Texas prosecutor won’t seek death for gunman in 2019 Walmart mass shooting

A Texas district attorney said Tuesday he will no longer pursue the death penalty against the gunman who killed 23 people in a racially motivated attack at an El Paso Walmart in 2019.
Patrick Crusius is expected to plead guilty to state charges in exchange for a sentence of life without parole, and no appeals in the case, El Paso District Attorney James Montoya said.
Crusius, now 26, drove from Allen, Texas, to El Paso armed with a semi-automatic variant of an AK-47 rifle and opened fire on Walmart shoppers during an attack in which he targeted Mexicans on Aug. 3, 2019.
In dropping the death penalty, Montoya said he spoke with victims’s families, a “strong consensus” of whom wanted to “see the case concluded as quickly as possible, even if that meant no longer pursuing the death penalty.”
“Withdrawing the death penalty has nothing to do with my stance on capital punishment, nor is it a question of guilt or a lack of evidence. I believe in the death penalty,” Montoya said in a statement.

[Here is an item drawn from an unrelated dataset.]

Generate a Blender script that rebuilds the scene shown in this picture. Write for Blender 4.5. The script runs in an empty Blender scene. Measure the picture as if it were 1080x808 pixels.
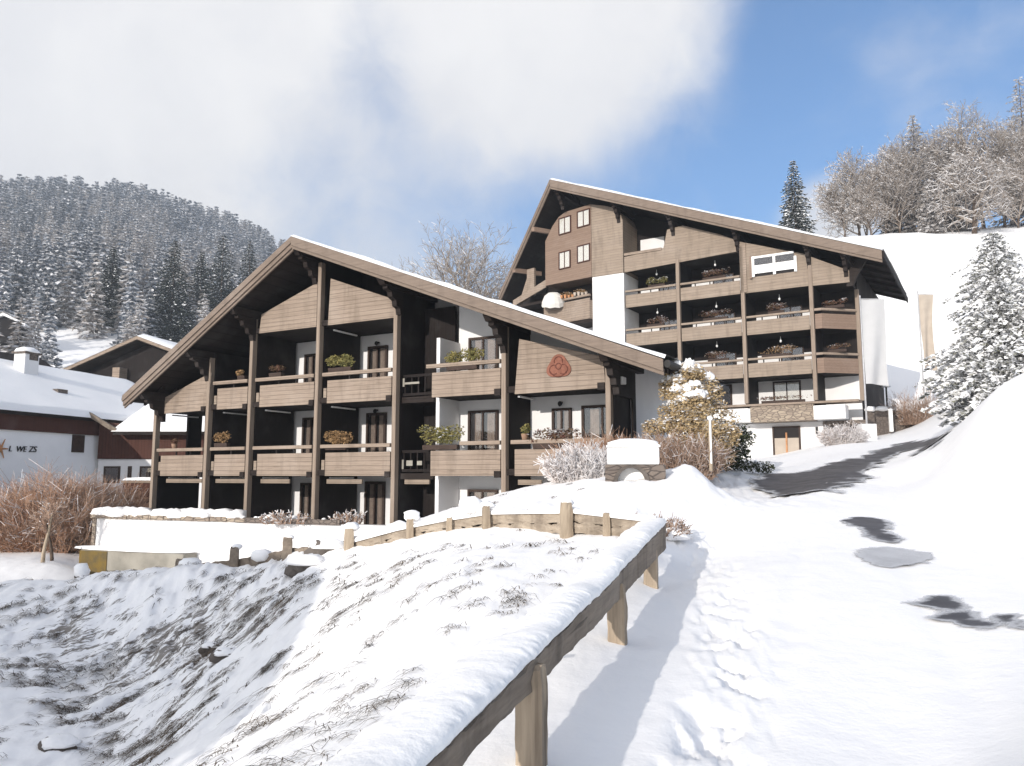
import bpy, bmesh, math, random
import numpy as np
from mathutils import Vector, Matrix

random.seed(7)
RNG = np.random.RandomState(11)
SC = bpy.context.scene
COL = SC.collection

# ------------------------------------------------------------------ camera model
F, HZ, CX, CY, EYE = 820.0, 502.0, 540.0, 404.0, 1.65
TH = math.atan((HZ - CY) / F)
FW = np.array([0, math.cos(TH), math.sin(TH)])
UP = np.array([0, -math.sin(TH), math.cos(TH)])
CAM = np.array([0, 0, EYE])


def ray(px, py):
    return FW + np.array([(px - CX) / F, 0, 0]) + (CY - py) / F * UP


def at(px, py, Y):
    """world point seen at (px, py) of the 1080 x 808 photograph, Y metres ahead"""
    r = ray(px, py)
    return CAM + r * (Y / r[1])


# ------------------------------------------------------------------ numpy noise
def _hash(ix, iy, seed):
    h = (ix.astype(np.int64) * 374761393 + iy.astype(np.int64) * 668265263 + seed * 1442695041) & 0x7fffffff
    h = ((h ^ (h >> 13)) * 1274126177) & 0x7fffffff
    h = h ^ (h >> 16)
    return (h & 0xffff) / 65535.0


def vnoise(x, y, seed=0):
    x = np.asarray(x, float); y = np.asarray(y, float)
    ix = np.floor(x); iy = np.floor(y)
    fx = x - ix; fy = y - iy
    fx = fx * fx * fx * (fx * (fx * 6 - 15) + 10); fy = fy * fy * fy * (fy * (fy * 6 - 15) + 10)
    a = _hash(ix, iy, seed); b = _hash(ix + 1, iy, seed)
    c = _hash(ix, iy + 1, seed); d = _hash(ix + 1, iy + 1, seed)
    return (a + (b - a) * fx) * (1 - fy) + (c + (d - c) * fx) * fy


def fbm(x, y, seed=0, octv=4):
    s = 0; a = 1.0; t = 0
    for k in range(octv):
        s = s + a * vnoise(x * 2 ** k + 17.3 * k, y * 2 ** k - 9.1 * k, seed + k); t += a; a *= .5
    return s / t


def sstep(a, b, x):
    t = np.clip((x - a) / (b - a), 0, 1)
    return t * t * (3 - 2 * t)


# ------------------------------------------------------------------ terrain
# control points: (photo column, metres ahead, photo row or None, height)
_cp = []


def cp(px, Y, py=None, z=None):
    if z is None:
        z = at(px, py, Y)[2]
    a = (px - CX) / F / (math.cos(TH) + 0.06)
    _cp.append((a, math.log(Y), (z - EYE) / Y))


for Y, py in ((4.1, 808), (14, 540), (18, 478), (22, 415)): cp(1080, Y, py)
for Y, z in ((6, .12), (8, .25), (10, .45), (27, 4.3), (36, 5.2), (50, 9)): cp(1080, Y, None, z)
for Y, z in ((4.3, 0), (8, .2), (14, .8), (22, 1.75), (60, 6.0), (68, 9.6)): cp(1000, Y, None, z)
for Y, py in ((30, 475), (38, 462), (45, 452), (50, 443), (80, 330), (120, 246)): cp(1000, Y, py)
cp(1040, 24, 446); cp(1040, 20, 480); cp(1020, 30, 458)
cp(1000, 160, None, 50); cp(1000, 400, None, 110)
for Y, z in ((4, 0), (8, .2), (12, .55), (20, 1.35), (48, 3.7), (56, 4.6), (63, 6.3), (72, 11), (80, 16.2), (150, 44)): cp(900, Y, None, z)
for Y, py in ((25, 500), (33, 482), (42, 470), (120, 252)): cp(900, Y, py)
cp(830, 4, None, 0); cp(830, 10, None, .35); cp(830, 16, None, .9); cp(830, 25, 511); cp(830, 35, 495); cp(830, 47, 482)
cp(830, 70, None, 5); cp(830, 115, None, 35); cp(830, 150, None, 42)
for Y, z in ((4, .02), (7, .1), (11, .3), (16, .8), (20, 1.25), (25, 1.75), (32, 2.1), (45, 2.6), (70, 4)): cp(760, Y, None, z)
cp(668, 17.6, 510); cp(690, 17.6, 510); cp(700, 18.6, 504); cp(640, 18, 509); cp(742, 19.5, 493); cp(745, 26, None, 2.0); cp(700, 20, 498); cp(690, 25, None, 1.8)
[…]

“This is about allowing the families of the 23 victims who lost their lives on that horrific day — and the 22 wounded — to finally have resolution in our court system,” he said.
Twenty-two people were killed in the attack, and a 23rd victim died nine months later from injuries suffered in the shooting.
Minutes before the attack, Crusius posted a hate-filled racist screed online in which he referred to an “invasion” of immigrants to the United States, the Justice Department said.
Crusius is already serving 90 consecutive terms of life in prison after pleading guilty to federal hate crime charges in the attack. He pleaded guilty in the federal case in February 2023 after federal prosecutors said they would not seek the death penalty.
Although the guilty plea settled the federal case, Crusius was also charged on state counts.
He is scheduled to plead guilty to the state charges on April 21, the district attorney’s office said.
“Now, no one in this community will ever have to hear the perpetrator’s name ever again,” Montoya said. “No more hearings. No more appeals. He will die in prison.”